Sunday, May 2, 2010

Humility vs. Pretention

Was thinking it was important to consider some of the things I hated about my previous job. One of them was a certain quality of pretentiousness I found myself constantly experiencing during work. Reflecting on that period is leading me to question what it is about pretention that drives people nuts, and yet, why people are drawn to positions that are almost certainly bound to lead to brushing up against a load of pretension.

I'm reviewing this article that explores humility. A few thoughts:

0. Humility in Western society seems to often be tied directly, in a knot, with Christian values. I'm not Christian, and I find it virtually impossible to view the religion without feeling a certain amount of displeasure and disgust at Christianity's sins and foibles. That discomfort with the religion makes viewing humility through that lens an avenue I will not endeavor to take.

1. For a moment, think of what pretentiousness evokes: unjustified or excessive claims of value, exaggerated importance, arrogance, pompousness, disdain, vaingloriousness, self-centeredness, to name just a few. I think the fact that there are so many words that are fundamentally about the same thing, just shades of difference, hints at how big an issue this is for us humans. The opposite word, humility, has quite fewer synonyms, two notable examples being modesty and unpretentiousness.

2. Pretentiousness is a kind of inauthenticity, an untruthfulness in essence. Pretention is a close relative of pretending, hearkening back to praetendere, meaning to stretch, extend. In our modern day world, we find people who stretch truths, extend inauthentic versions of experience to attempt to gain power, money, and quantifiable gain.

3. In our competitive society, rebellious teenagers, younger people starting in the world are told "That's just how it is." Should you try to change this status quo, you run up against brick, concrete, and crap walls. It can make a person trying to operate out of humility, or at the very least, out of a sense of authenticity that isn't about achievement, feel very lost and lonely.

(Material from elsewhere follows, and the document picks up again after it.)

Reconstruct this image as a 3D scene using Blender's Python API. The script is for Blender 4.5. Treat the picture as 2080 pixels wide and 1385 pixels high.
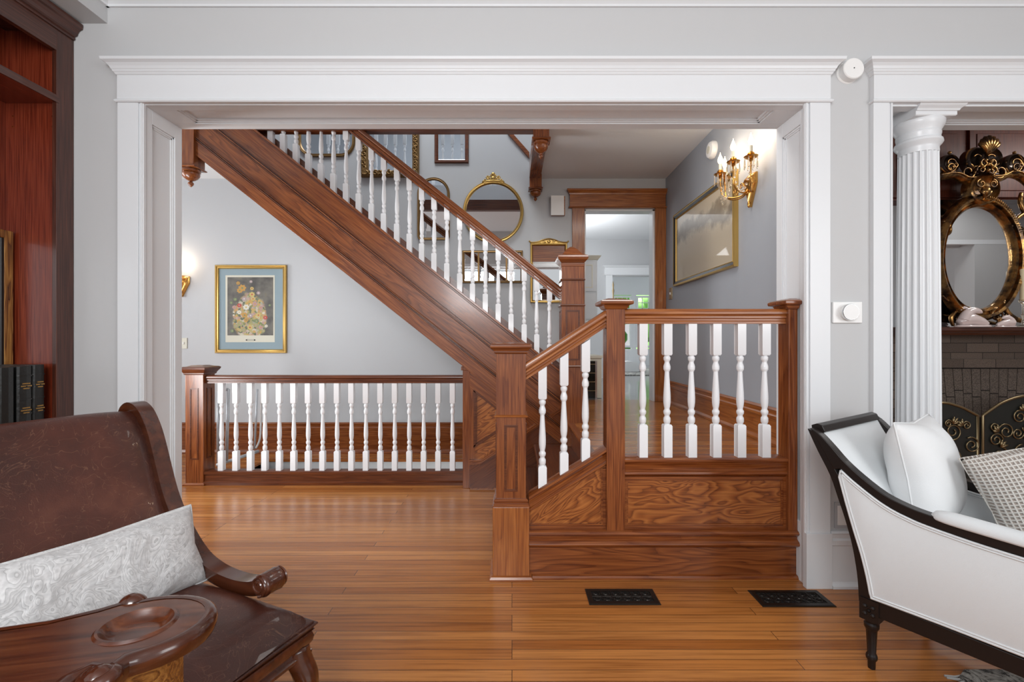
import bpy, bmesh, math, random
from mathutils import Vector, Matrix
random.seed(7)
for o in list(bpy.data.objects): bpy.data.objects.remove(o)
SC = bpy.context.scene
COL = SC.collection
pi = math.pi
# ---------------------------------------------------------------- camera
F, CX, CY, H = 940.0, 1040.0, 690.0, 1.22
cam_d = bpy.data.cameras.new('camera'); cam = bpy.data.objects.new('camera', cam_d); COL.objects.link(cam)
cam_d.sensor_width = 36.0; cam_d.lens = 36.0*F/2080.0
cam_d.shift_y = -(1385/2-CY)/2080.0
cam_d.clip_start = 0.05; cam_d.clip_end = 100
cam.location = (0, 0, H); cam.rotation_euler = (pi/2, 0, 0)
SC.camera = cam
# ---------------------------------------------------------------- colour management
SC.view_settings.view_transform = 'Standard'; SC.view_settings.look = 'None'
SC.view_settings.gamma = 1.0; SC.view_settings.use_curve_mapping = False
SC.view_settings.exposure = 0.0
# ---------------------------------------------------------------- world
w = bpy.data.worlds.new('world'); SC.world = w; w.use_nodes = True
bgn = w.node_tree.nodes['Background']; bgn.inputs[0].default_value = (0.97, 0.985, 1.0, 1); bgn.inputs[1].default_value = 0.66
# ---------------------------------------------------------------- lights (daylight from windows behind the photographer and beyond, plus added unseen fill lights)
def area(name, loc, aim, sx, sy, power, col=(1, 1, 1)):
    l = bpy.data.lights.new(name, 'AREA'); l.shape = 'RECTANGLE'; l.size = sx; l.size_y = sy; l.energy = power; l.color = col
    o = bpy.data.objects.new(name, l); COL.objects.link(o); o.location = loc
    o.rotation_euler = (Vector(aim)-Vector(loc)).to_track_quat('-Z', 'Y').to_euler()
    o['kind'] = 'structure'
    return o
area('window_light_main', (-0.6, -1.6, 2.35), (-0.5, 4, 1.3), 1.3, 1.1, 82, (0.97, 0.985, 1))
area('window_light_side', (3.2, -1.2, 1.9), (0.2, 3.5, 1.0), 1.6, 1.8, 45, (0.95, 0.98, 1))
area('window_light_upstairs', (-1.0, 3.6, 5.5), (-0.8, 4.6, 2), 2.0, 0.9, 75, (0.93, 0.97, 1))  # unseen area light under the upstairs ceiling, facing down
area('window_light_hall', (-5.6, 3.2, 1.5), (0.8, 3.9, 2.3), 1.1, 1.9, 62, (0.96, 0.98, 1))  # added unseen fill at the left end, brightens the hall
area('window_light_front_door', (-3.2, 2.85, 1.0), (0.9, 4.0, 2.9), 0.5, 1.2, 34, (0.95, 0.98, 1))  # added unseen uplight that lightens the hall ceiling
area('kitchen_ceiling_light', (0.6, 6.4, 2.4), (0.9, 6.6, 3.2), 1.0, 1.0, 20, (0.97, 0.985, 1))  # added unseen fill aimed upward to brighten the kitchen
area('daylight_on_garden', (2.8, 12.3, 5.5), (2.8, 14, 1.5), 3, 2, 900, (1, 1, .97))
area('landing_ceiling_light', (0.85, 2.9, 2.93), (0.9, 3.2, 0.5), 0.7, 0.5, 11, (1, 0.98, 0.95))  # added fill hidden above the opening head, lightens the landing
area('basement_stair_light', (-1.2, 4.10, -0.55), (-1.4, 4.74, -0.1), 1.6, 0.3, 5, (1, 0.98, 0.95))  # added unseen fill that lightens the stairwell's far wall
area('window_light_kitchen', (0.1, 6.6, 1.9), (1.4, 6.9, 1.4), 0.9, 1.2, 20, (0.97, 0.99, 1))  # unseen sideways fill inside the kitchen, added for brightness
area('window_light_sunroom', (1.2, 11.6, 2.0), (1.3, 8.5, 0.6), 2.4, 1.6, 120, (0.97, 0.99, 1))
area('window_light_parlor', (5.2, 3.25, 3.15), (4.8, 3.9, 0.8), 1.2, 0.5, 26, (1, 0.98, 0.95))  # unseen fill just below the parlor ceiling, aimed down

def W(px, py, D): return Vector(((px-CX)/F*D, D, H-(py-CY)/F*D))
# ---------------------------------------------------------------- materials
MATS = {}
def newmat(name):
    m = bpy.data.materials.new(name); m.use_nodes = True; MATS[name] = m
    return m, m.node_tree, m.node_tree.nodes['Principled BSDF']
def plain(name, col, rough=0.5, metal=0.0, coat=0.0, bump=0, bscale=200, emis=None, estr=0, spec=None, trans=0, alpha=None):
    m, t, b = newmat(name)
    b.inputs['Base Color'].default_value = (*col, 1); b.inputs['Roughness'].default_value = rough
    b.inputs['Metallic'].default_value = metal; b.inputs['Coat Weight'].default_value = coat
    b.inputs['Coat Roughness'].default_value = 0.15
    if spec is not None: b.inputs['Specular IOR Level'].default_value = spec
    if trans: b.inputs['Transmission Weight'].default_value = trans
    if emis: b.inputs['Emission Color'].default_value = (*emis, 1); b.inputs['Emission Strength'].default_value = estr
    if bump:
        n = t.nodes.new('ShaderNodeTexNoise'); n.inputs['Scale'].default_value = bscale
        tc = t.nodes.new('ShaderNodeTexCoord'); t.links.new(tc.outputs['Object'], n.inputs['Vector'])
        bp = t.nodes.new('ShaderNodeBump'); bp.inputs['Strength'].default_value = bump; bp.inputs['Distance'].default_value = 0.002
        t.links.new(n.outputs[0], bp.inputs['Height']); t.links.new(bp.outputs[0], b.inputs['Normal'])
    return m
def N(t, typ, **kw):
    n = t.nodes.new(typ)
    for k, v in kw.items():
        if k.startswith('i_'): n.inputs[k[2:].replace('_', ' ')].default_value = v
        else: setattr(n, k, v)
    return n
def ramp(t, stops):
    r = t.nodes.new('ShaderNodeValToRGB'); e = r.color_ramp.elements
    while len(e) < len(stops): e.new(0.5)
    for i, (p, c) in enumerate(stops): e[i].position = p; e[i].color = (*c, 1)
    return r
def mixc(t, a, b, fac, mode='MIX'):
    n = t.nodes.new('ShaderNodeMix'); n.data_type = 'RGBA'; n.blend_type = mode
    for sock, v in ((0, fac), (6, a), (7, b)):
        if isinstance(v, (int, float)): n.inputs[sock].default_value = v
        elif isinstance(v, tuple): n.inputs[sock].default_value = (*v, 1)
        else: t.links.new(v, n.inputs[sock])
    return n.outputs[2]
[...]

4. And yet, people recognize or at least pay lip service to the idea that life's true meaning, the real worth of this experience we are all currently sharing of living, breathing, eating, crapping, sleeping, seeing beauty, seeing tragedy...the whole shebang is worth it for most people through things that deny pretentiousness. That is, true connections with others, love, service, helping others. These things, some say, are what lead to a good life, a life that when your time is up, you will be able to look back on and have no regret. And not have to lie about it to yourself.

5. Not easy questions, by far. I think of John Paulson, the hedge fund manager who, as portrayed in the book The Greatest Trade Ever. By some of society's standards, he has achieved pinnacles of success, becoming a billionaire, winning an unimaginable sum by taking advantage of systemic flaws in the social fabric. I think he's someone who was made with a drive to earn money. And so that's what he does. It's a fairly simple thing, but the milieu in which he operates is one that I cannot believe isn't oozing with pretentiousness. Can you have a moral compass amidst all that money and power?

More thoughts later.

1 comment:

  1. being afraid to admit I'm not that good or up to par or as good as I expect someone else will want me to be is part of it...

    also feeling really insecure and inadequate does that also ...

    sometimes it's the people I'm around, sometimes it's that a lot of things have happened in my life lately to make me feel vulnerable.. so the bravado is a smokescreen for how I feel inside... most workplaces aren't easy to be vulnerable in.. so you have to carry the shell and the facade with you.. and I suspect it's more true in a more antagonistic field like chemistry or architecture than in a more warm-fuzzy field like... hmm, can't think of one yet.